政府が「貯蓄から投資へ」と声高に唱えて、資産形成を煽りに煽っている。そのうえ「老後資産は2000万円必要」といった試算を出されたら不安が増すのは当然です。
しかし、本当にそんなにお金が必要なのか。投資をするのが正しいことなのか。甚だ疑問です。
金融市場の本質はギャンブルです。安く買って高く売れば儲かりますが、そうでない人は損をする。損をしたら損失を取り返そうとさらに資金をつぎ込んで、最後は底を尽く。こうした「投資依存症」の人は、2024年1月に始まった新NISAをきっかけに確実に増えているように感じます。

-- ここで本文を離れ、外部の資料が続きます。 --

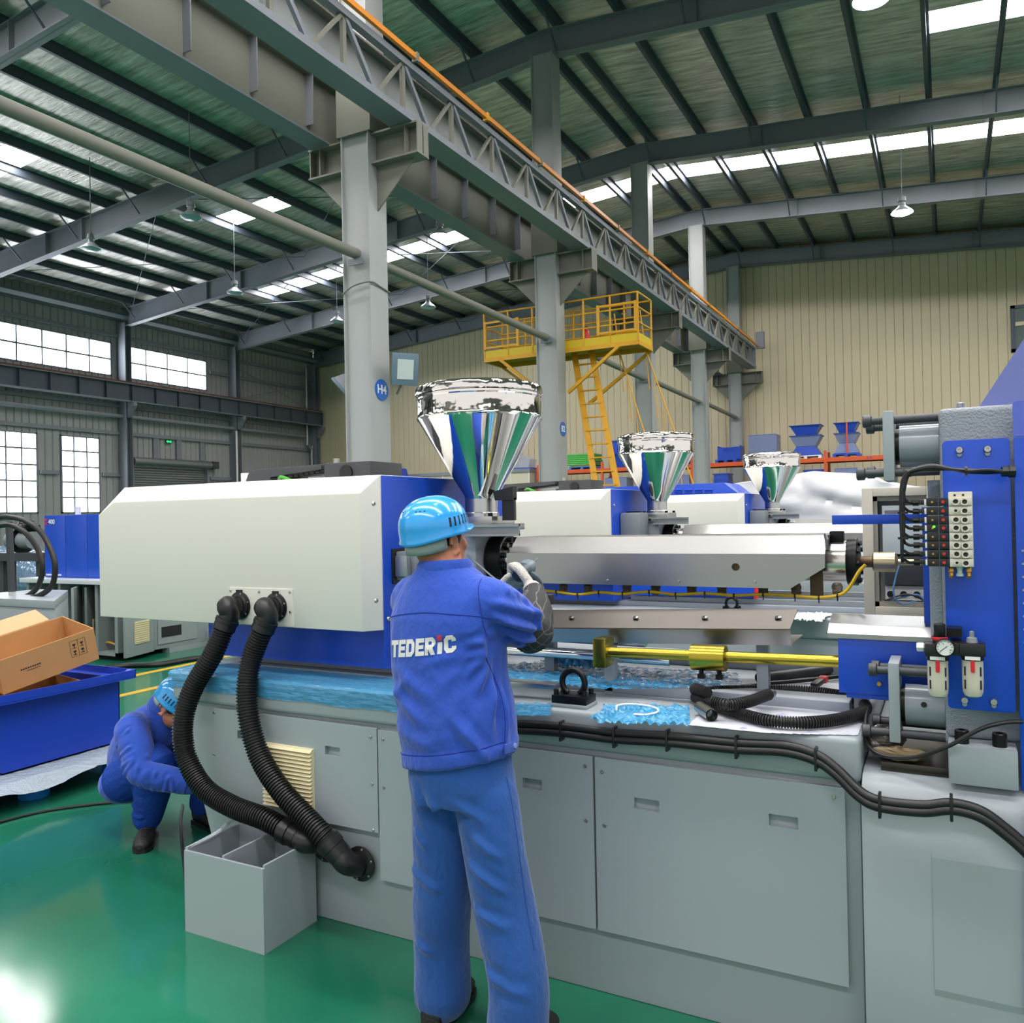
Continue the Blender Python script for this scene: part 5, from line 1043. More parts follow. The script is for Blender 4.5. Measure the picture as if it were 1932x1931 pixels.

いまは人類史上最大のバブル相場の真っ只中で、金融商品が異様に高騰している。近いうちに暴落するのは必然です。
そもそも日本は高齢世帯の預貯金が溢れている現実があります。内閣府が8月に発表した経済財政白書によれば、金融資産のピークは60~64歳で平均1838万円。その後徐々に減っていくものの、85歳を過ぎても平均で1500万円を超す金融資産を持っている。
これは老後資産として「過剰なお金」を貯め込んだ末、ほとんど使わずに死んでいくことを意味しています。そして遺されたお金が、法定相続人の間で骨肉の争いとなる「争族」の原因になるケースも多い。遺産が1億円といった大金ではなく、数百万~1000万円程度のほうが争族になりやすいといわれています。